As a vital source of renewable energy, hydroelectric power is a cornerstone of technologies designed to mitigate climate change. By giving gifted high-school students a chance to explore a key challenge in its operation, Catana’s problem could help prepare them for many of the issues they may encounter in their future careers.

A central concept in the problem is the phenomenon of hydraulic jumps: which occur when water flowing at high velocity is suddenly forced to slow down. This behaviour is particularly important for water jets flowing along shallow grooves, at the point where they interact with rotating hydroelectric turbines. During a hydraulic jump, the water’s level abruptly rises – converting some of the flow’s kinetic energy into gravitational potential energy, while the rest is dissipated as turbulent heat losses.

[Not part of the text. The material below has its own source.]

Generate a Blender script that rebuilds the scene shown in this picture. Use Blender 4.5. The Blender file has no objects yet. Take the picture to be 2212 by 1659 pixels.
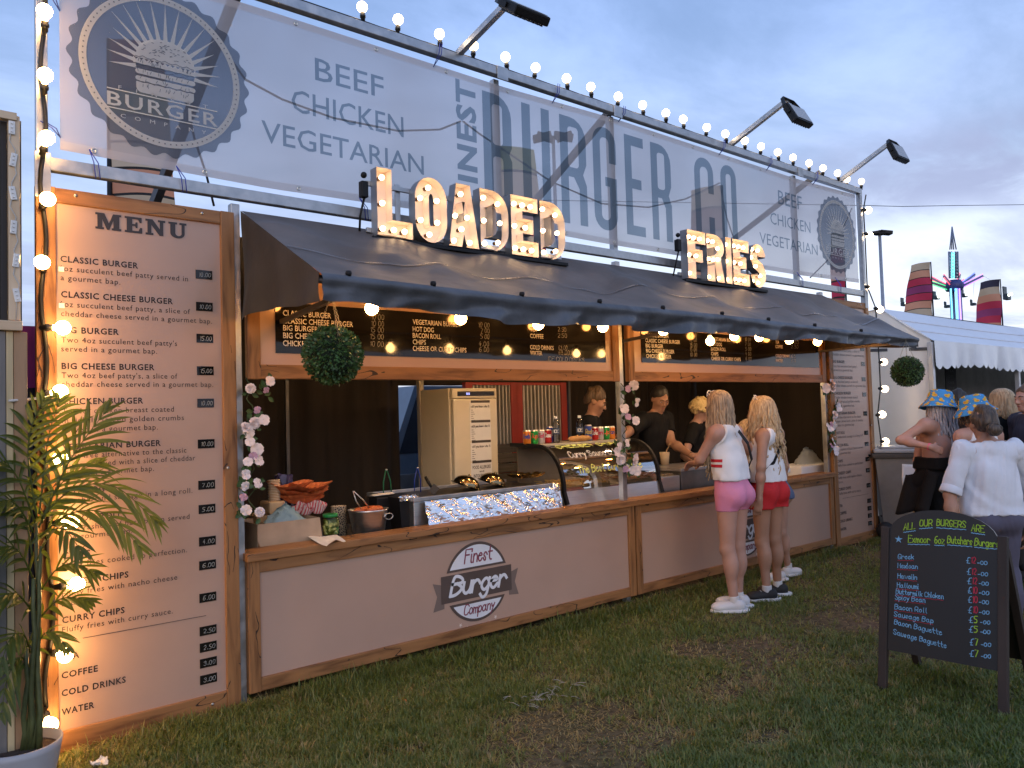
import bpy, bmesh, math, random
import numpy as np
from mathutils import Matrix, Vector
random.seed(7); RNG = np.random.default_rng(7)
sc = bpy.context.scene
COL = sc.collection
# ------------------------------------------------------------------ camera
CAM = np.array([-0.6096, -4.2791, 1.55])
FW = np.array([0.63743169, 0.76954479, 0.03849223])
RT = np.array([0.77050363, -0.63677793, -0.02894856])
UP = np.array([-0.00223379, -0.04811114, 0.99883949])
FOC, IW, IH = 1675.66, 2212., 1659.
cd = bpy.data.cameras.new('camera'); cam = bpy.data.objects.new('camera', cd); COL.objects.link(cam)
cd.sensor_width = 36; cd.lens = 36 * FOC / IW; cd.clip_start = .05; cd.clip_end = 2000
cam.matrix_world = Matrix(((RT[0], UP[0], -FW[0], CAM[0]), (RT[1], UP[1], -FW[1], CAM[1]), (RT[2], UP[2], -FW[2], CAM[2]), (0, 0, 0, 1)))
sc.camera = cam
# ------------------------------------------------------------------ world + sun (dusk)
SUN_EL, SUN_AZ = math.radians(7), math.radians(212)      # low, behind the camera
wd = bpy.data.worlds.new('World'); sc.world = wd; wd.use_nodes = True
def build_world():
    nt = wd.node_tree; N = nt.nodes; L = nt.links; N.clear()
    out = N.new('ShaderNodeOutputWorld'); bg = N.new('ShaderNodeBackground'); L.new(bg.outputs[0], out.inputs[0])
    sky = N.new('ShaderNodeTexSky'); sky.sky_type = 'NISHITA'; sky.sun_disc = False
    sky.sun_elevation = SUN_EL; sky.sun_rotation = SUN_AZ; sky.air_density = 1.3; sky.dust_density = 1.2; sky.ozone_density = 2.5
    tc = N.new('ShaderNodeTexCoord'); sep = N.new('ShaderNodeSeparateXYZ'); L.new(tc.outputs['Generated'], sep.inputs[0])
    def mth(op, a, b=None, clamp=False):
        n = N.new('ShaderNodeMath'); n.operation = op; n.use_clamp = clamp
        for i, v in enumerate((a, b)):
            if v is None: continue
            if isinstance(v, (int, float)): n.inputs[i].default_value = v
            else: L.new(v, n.inputs[i])
        return n.outputs[0]
    zz = mth('ADD', mth('MAXIMUM', sep.outputs[2], 0.0), .12)
    comb = N.new('ShaderNodeCombineXYZ'); L.new(mth('DIVIDE', sep.outputs[0], zz), comb.inputs[0]); L.new(mth('DIVIDE', sep.outputs[1], zz), comb.inputs[1])
    def noise(scale, detail, dist=0., off=(0, 0, 0), sc3=(1, 1, 1), rot=0.):
        mp = N.new('ShaderNodeMapping'); L.new(comb.outputs[0], mp.inputs[0]); mp.inputs[1].default_value = off; mp.inputs[3].default_value = sc3; mp.inputs[2].default_value = (0, 0, rot)
        n = N.new('ShaderNodeTexNoise'); n.inputs['Scale'].default_value = scale; n.inputs['Detail'].default_value = detail; n.inputs['Distortion'].default_value = dist; n.inputs['Roughness'].default_value = .6
        L.new(mp.outputs[0], n.inputs[0]); return n.outputs[0]
    def ramp(v, a, b):
        r = N.new('ShaderNodeMapRange'); r.inputs[1].default_value = a; r.inputs[2].default_value = b; r.interpolation_type = 'SMOOTHSTEP'; L.new(v, r.inputs[0]); return r.outputs[0]
    def mix(f, a, b, mode='MIX'):
        m = N.new('ShaderNodeMix'); m.data_type = 'RGBA'; m.blend_type = mode
        if isinstance(f, (int, float)): m.inputs[0].default_value = f
        else: L.new(f, m.inputs[0])
        for i, v in ((6, a), (7, b)):
            if isinstance(v, tuple): m.inputs[i].default_value = (*v, 1)
            else: L.new(v, m.inputs[i])
        return m.outputs[2]
    sk = mix(1., sky.outputs[0], SKYTINT, 'MULTIPLY')
    # thin broken cloud: pale veils, then grey-lavender banks lower down
    nz = ramp(noise(1.25, 7, .3, (3, 1, 0), (1, 1.5, 1), .6), .32, .7)
    veil = mth('ADD', mth('MULTIPLY', nz, VEIL), .40, True)
    el = ramp(sep.outputs[2], .1, .5)
    vc = mix(el, VEILLO, VEILHI)
    c1 = mix(veil, sk, vc)
    low = ramp(sep.outputs[2], .42, .06)
    bank = mth('MULTIPLY', ramp(noise(.62, 7, .5, (1.7, 4.2, 0), (1, 1.5, 1), .75), .44, .62), mth('MULTIPLY', low, .75))
    c2 = mix(bank, c1, BANKC)
    bd = mth('MULTIPLY', mth('MULTIPLY', ramp(sep.outputs[2], .19, .235), ramp(sep.outputs[2], .32, .27)), mth('MULTIPLY', ramp(sep.outputs[0], .76, .90), ramp(noise(1.6, 6, .4, (2, 7, 0), (1, 1.4, 1), .4), .34, .56)))
    glow = mth('MULTIPLY', mth('MULTIPLY', ramp(sep.outputs[2], .3, .1), ramp(sep.outputs[0], .3, .95)), mth('SUBTRACT', 1., bank))
    c3 = mix(mth('MULTIPLY', glow, .75), c2, GLOWC)
    c3 = mix(mth('MULTIPLY', bd, .8), c3, BANKC)
    L.new(c3, bg.inputs[0]); bg.inputs[1].default_value = SKYSTR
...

In Catana’s three-part problem, students explore the physics of this effect and apply it to challenges faced by hydroelectric engineers. The first part addresses the conditions required for hydraulic jumps to occur. Students calculate the total energy lost to heat during a jump as a function of factors including the water’s velocity, its height before and after the jump, and the dimensions of the groove.

In the second part, these principles are applied to a Pelton turbine: a widely used mechanism in hydroelectric power that extracts energy from the change in momentum of a water jet striking its blades. First, students calculate the turbine’s rotation speed needed to achieve at least 50% efficiency. Then, the problem introduces a second device: a steam engine operating on the Rankine cycle – an idealised thermodynamic cycle describing how heat engines extract mechanical work from a working fluid.

In this scenario, the turbine is powered by water vapour produced using the heat dissipated during the hydraulic jump. Students calculate the quantity of vapour required for the turbine’s yield to match that of an ideal Carnot engine. Finally, in the last section of the problem, they calculate the overall yield of the Pelton turbine and evaluate its efficiency with respect to the initial jet speed.

At each stage, students demonstrate a rigorous understanding of thermodynamics, heat engines, and phase transitions. The problem also encourages them to apply creativity when designing the hydroelectric system and to integrate their theoretical and applied knowledge of physics. Ultimately, Catana hopes the problem will introduce students to one of the key challenges in renewable energy – giving them both confidence and insight as they consider future careers.